Arthur 29/06/2021
"Recorte"
Antes de dar as minhas impressões sobre a obra, preciso destacar duas coisas: não sou historiador, e qualquer crítica que eu faça (aliás, quem sou eu?) não abala a posição de clássico. Inclusive, para se criticar, ainda que um clássico (ou principalmente os clássicos) é necessário lê-los.
Dito isso, algumas coisas me incomodaram bastante na leitura de "Raízes do Brasil". A primeira é a generalização. Não sei se foi um movimento audacioso do autor em tentar estabelecer "um" perfil de brasileiro, mas me parece impossível fazê-lo, sobretudo em um território de dimensões continentais, extremamente populoso e com grande diversidade regional. Para citar um exemplo, o tão falado conceito do "homem cordial". É possível encontrá-lo em um universo, hoje, superior a 200 milhões de habitantes, mas me parece irreal definir como sendo uma espécie de brasileiro padrão. Aliás, o conceito de homem cordial é usado de forma toda equivocada por aí e, não me parece algo positivo.

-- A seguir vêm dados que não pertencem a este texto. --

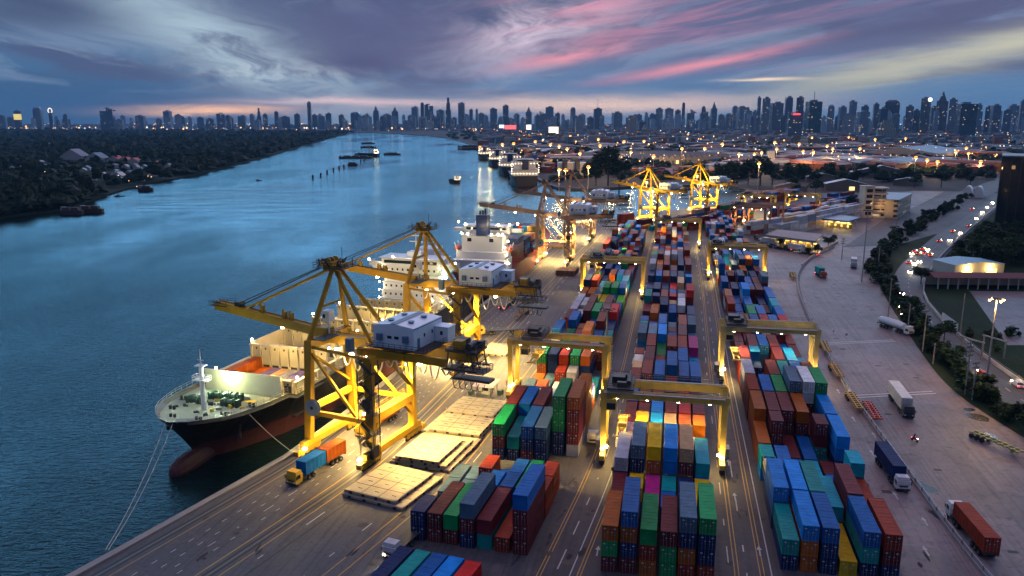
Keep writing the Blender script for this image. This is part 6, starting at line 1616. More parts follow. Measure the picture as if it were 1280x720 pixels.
while cnt < 9500:
    py = 160.5+112*(R.random()**2.0); px = R.uniform(-30, 470)
    x, y = G(px, py, -1)
    if not in_poly(x, y, [(p_[0]-4, p_[1]) for p_ in lb]): continue
    if any(abs(x-q[0]) < 38 and -170 < y-q[1] < 55 for q in HOUSEZ) and R.random() < .95: continue
    s_ = 1+y/2600.0
    canopy(b, x, y, (R.uniform(2.2, 5.5) if R.random() < .7 else R.uniform(5, 8.5))*s_, (R.uniform(4, 10) if R.random() < .9 else R.uniform(10, 17))*(1+y/9000), R, R.randrange(3)); cnt += 1
tag(b.build('bank_woodland', [woodA, woodB, woodC]), 'dark green woodland covering the far left bank of the river', 'woodland', kind='stuff')
b = MB(); cnt = 0
while cnt < 1100:
    px = R.uniform(560, 1290); py = 166+64*R.random()**1.3
    x, y = G(px, py)
    if px < 640 and py > 176: continue
    if y < 905: continue
    if R.random() < (.55 if py > 176 else .2): continue
    canopy(b, x, y, R.uniform(4, 9)*(1+y/3500), R.uniform(5, 10)*(1+y/6000), R, R.randrange(3)); cnt += 1
tag(b.build('city_treetops', [woodA, woodB, woodC]), 'scattered dark treetops between the roofs beyond the basin', 'treetops', kind='stuff')
# ================================================================== BUILDINGS
def win_mat(name, wall, gl, lit, sx=3.6, sz=3.4, es=1.4, rough=.5, litc=(1.0, .72, .38), fill=.62):
    m = bpy.data.materials.new(name); m.use_nodes = True; t = m.node_tree; p = t.nodes['Principled BSDF']
    o = texco(t, 'Object'); x, y, z = sep(t, o)
    u = (x+y)*(1.0/sx); w = z*(1.0/sz)
    fu, fw = u.f('FRACT'), w.f('FRACT')
    mask = (fu-.5).f('ABSOLUTE').smooth(fill/2+.03, fill/2-.03)*(fw-.5).f('ABSOLUTE').smooth(.3, .25)
    wn = t.nodes.new('ShaderNodeTexWhiteNoise'); wn.noise_dimensions = '3D'
    oi = t.nodes.new('ShaderNodeObjectInfo')
    t.links.new(comb(t, u.f('FLOOR'), w.f('FLOOR'), V(t, oi.outputs['Random'])*50).s, wn.inputs['Vector'])
    wv = V(t, wn.outputs['Value'])
    on = wv.f('GREATER_THAN', 1-lit)*mask
    ge = t.nodes.new('ShaderNodeNewGeometry'); nz = sep(t, V(t, ge.outputs['Normal']))[2]
    side = nz.f('ABSOLUTE').f('LESS_THAN', .5)
    sc = t.nodes.new('ShaderNodeVectorMath'); sc.operation = 'SCALE'; t.links.new(oi.outputs['Color'], sc.inputs[0]); sc.inputs['Scale'].default_value = 1.0
    wallc = V(t, sc.outputs[0]) if wall is None else wall
    col = mixc(t, mask*side, wallc, gl); t.links.new(col.s, p.inputs['Base Color'])
    t.links.new((mask*-.35+rough).s, p.inputs['Roughness'])
    p.inputs['Emission Color'].default_value = (*litc, 1); t.links.new((on*side*(wv*-1.0+1.4)*es).s, p.inputs['Emission Strength'])
    return m
towerm = win_mat('tower_facade', None, (.012, .035, .065), .022, 4.2, 3.6, 3.0)
officem = win_mat('office_facade', (.50, .44, .36), (.05, .05, .05), .12, 2.6, 3.6, 1.0, litc=(1, .66, .36))
glassm = win_mat('glass_tower_facade', (.012, .016, .022), (.014, .02, .03), .035, 2.4, 3.8, .8, .22, (1, .62, .25), .86)
def zat(px, py, Y):
    dy = (360-py)/1000; s_, c_ = sin(PITCH), cos(PITCH); return CAMH+Y*(-s_+dy*c_)/(c_+dy*s_)
def xat(px, Y, z=60): return (px-640)/1000*(Y*cos(PITCH)-(z-CAMH)*sin(PITCH))
R = random.Random(31)
SECT = {}
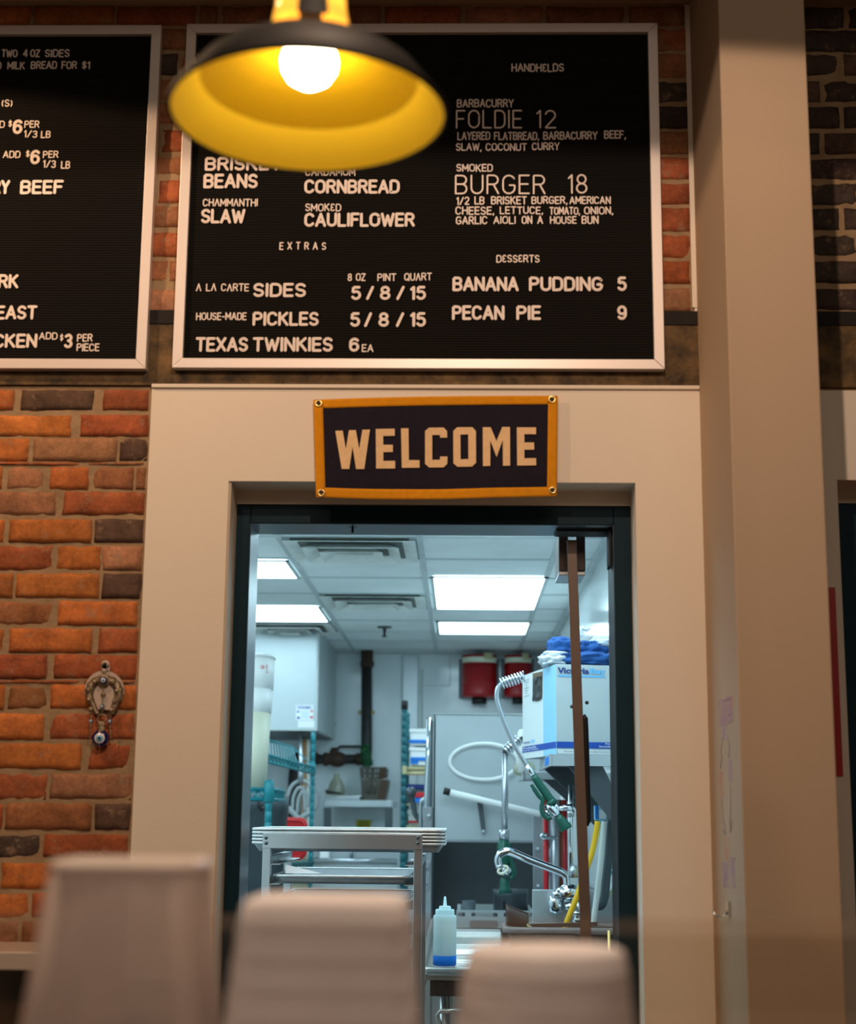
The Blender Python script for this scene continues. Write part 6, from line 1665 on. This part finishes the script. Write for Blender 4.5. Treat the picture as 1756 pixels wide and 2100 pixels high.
m = MB(); m.box((P(1150, 1700, 4.2).x, 4.1, 1.15), (KXR - .02, 4.2, 1.62)); 
solo('wall_cabinet', m, 'white_plastic', 'white wall cabinet behind the red and brown hoses', 'cabinet', bevel=.006)

# ---------------------------------------------------------------- pan rack in front
cyr = 1.12
XL, XR = P(538, 1740, cyr).x, P(866, 1740, cyr).x
zt, zb = P(700, 1710, cyr).z, P(700, 1741, cyr).z
cart = empty('pan_rack', ((XL + XR) / 2, cyr + .33, 0), 'aluminium sheet pan rack standing just inside the doorway', 'pan rack')
part('top_rail', MB().box((XL, cyr, zb), (XR, cyr + .006, zt)), 'steel', cart, .0015)
part('top_rail', MB().box((XL, cyr + .64, zb), (XR, cyr + .646, zt)), 'steel', cart, .0015)
lw = .026
for xx in (XL, XR - lw):
    for yy in (cyr + .006, cyr + .61):
        part('upright', MB().box((xx, yy, .10), (xx + lw, yy + .03, zt - .004 if yy < cyr + .3 else zb)), 'steel', cart, .0015)
for xx in (XL, XR - lw): part('side_rail', MB().box((xx, cyr + .03, zb - .048), (xx + lw, cyr + .62, zb - .026)), 'steel', cart)
pitch = .073; zsl = P(700, 1806, cyr).z - .012
slides = [zsl + .060] + [zsl - pitch * k for k in range(12)]
for z in slides:
    for xx, sx in ((XL + lw - .002, 1), (XR - lw + .002, -1)):
        m = MB(); m.box((xx, cyr + .01, z - .002), (xx + sx * .030, cyr + .64, z)); m.box((xx, cyr + .0105, z + .0002), (xx + sx * .0013, cyr + .6395, z + .018)); part('slide', m, 'pan_metal', cart)
for px, py in ((546, 1718), (546, 1729), (857, 1718), (857, 1729)): part('screw', MB().lathe([(0.0001, -.004), (.004, -.0035), (.006, 0)], P(px, py, cyr), 14, 'y'), 'steel_dark', cart)
part('lower_rail', MB().box((XL, cyr, P(700, 2095, cyr).z - .0), (XR, cyr + .006, P(700, 2068, cyr).z)), 'steel', cart)
part('screw', MB().lathe([(0.0001, -.004), (.004, -.0035), (.006, 0)], P(851, 2080, cyr), 14, 'y'), 'steel_dark', cart)
for xx in (XL + .013, XR - .013):
    for yy in (cyr + .02, cyr + .625): part('caster', MB().lathe([(0.0001, -.014), (.045, -.014), (.05, -.008), (.05, .008), (.045, .014), (.0001, .014)], (xx, yy, .05), 20, 'x'), 'gasket', cart)
def sheet_pan(cx, cy, z, w, d, h, label, group=None):
    r = empty('sheet_pan', (cx, cy, z), label, 'sheet pan', group)
    m = MB()
    loft(m, [(rrect(cx, cy, w / 2 - .022, d / 2 - .022, .02), z), (rrect(cx, cy, w / 2 - .004, d / 2 - .004, .03), z + h), (rrect(cx, cy, w / 2 - .006, d / 2 - .006, .03), z + h), (rrect(cx, cy, w / 2 - .024, d / 2 - .024, .02), z + .0015)], True, True)
    part('tray', m, 'pan_tray', r)
    m = MB(); m.tube([Vector((x, y, z + h)) for x, y in rrect(cx, cy, w / 2 - .003, d / 2 - .003, .03)], .0042, 10, True)
    part('rim', m, 'pan_metal', r)
    return r
sx0, sx1 = P(511, 1702, cyr + .0).x, P(914, 1702, cyr + .0).x
z_top = P(700, 1702, cyr + .02).z
words_ = ['topmost sheet pan of the stack laid across the pan rack', 'second sheet pan from the top of the stack across the rack', 'third sheet pan from the top of the stack across the rack', 'fourth sheet pan from the top of the stack across the rack', 'lowest sheet pan of the stack laid across the pan rack']
for k in range(5):
    sheet_pan((sx0 + sx1) / 2, cyr + .045 + .22, z_top - .0105 * k - .026, sx1 - sx0, .44, .026, words_[k], 'sheet pans stacked across the rack')
wi = (XR - lw) - (XL + lw) - .012
sheet_pan((XL + XR) / 2, cyr + .33, slides[1] + .0005, wi, .64, .024, 'sheet pan with a sheet of paper on the upper slides of the rack', 'sheet pans on the rack slides')
zz_ = P(700, 1836, cyr + .6).z
sheet_pan((XL + XR) / 2, cyr + .33, slides[2] + .0005, wi, .64, .024, 'greasy sheet pan on the next slides down, partly behind the containers', 'sheet pans on the rack slides')
for k in (4, 6, 8):
    sheet_pan((XL + XR) / 2, cyr + .33, slides[k] + .0005, wi, .64, .024, 'sheet pan lower in the rack, %s behind the stacked containers' % {4: 'upper one', 6: 'middle one', 8: 'lowest one'}[k], 'sheet pans on the rack slides')
m = MB(); zp = slides[1] + .022
q = [P(585, 1791, cyr + .05), P(660, 1791, cyr + .05), P(640, 1786, cyr + .3), P(588, 1772, cyr + .08)]
m.hexa([q[0], q[1], q[1] + Vector((0, .001, 0)), q[0] + Vector((0, .001, 0)), P(586, 1773, cyr + .06), P(622, 1786, cyr + .1), P(622, 1786, cyr + .1) + Vector((0, .001, 0)), P(586, 1773, cyr + .06) + Vector((0, .001, 0))])
solo('paper_sheet', m, 'paper', 'white paper corner sticking up from the upper sheet pan', 'paper')
m = MB(); m.hexa([P(503, 1822, .9), P(530, 1862, .9), P(530, 1862, .905), P(503, 1862, .905), P(503, 1821, .9), P(505, 1825, .9), P(505, 1825, .905), P(503, 1821, .905)])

Outra coisa, e talvez aqui a mão acabe pesando: "Raízes do Brasil" talvez devesse se chamar "Raiz do Brasil", porque flerta com epistemicídio. Aqui o raciocínio é relativamente simples: a formação étnica-cultural do país advém de, pelo menos, e de forma generalizante, de 3 origens. Mas o livro foca apenas na perspectiva do colonizador português (em comparação com o espanhol e, em alguns momentos, com o inglês). E, para além disso, nas vezes em que trata das matrizes indígenas e africanas, o faz como mero objeto dentro do processo desenvolvido pelos portugueses. Em sua obra, o professor Milton Santos ao falar de sistemas hegemônicos cita que sempre haverá reação do grupo submetido a esse processo, sendo essa reação, inclusive, parte fundamental no espaço geográfico.
Dito tudo isso, é importante também considerar toda a variação temporal. Talvez a obra seja um excelente relato sobre um determinado recorte da população, naquele contexto espaço-tempo.
Enfim, repetindo, é um clássico que, deve sim ser lido, mas com cuidado e atenção, até para evitar o anacronismo.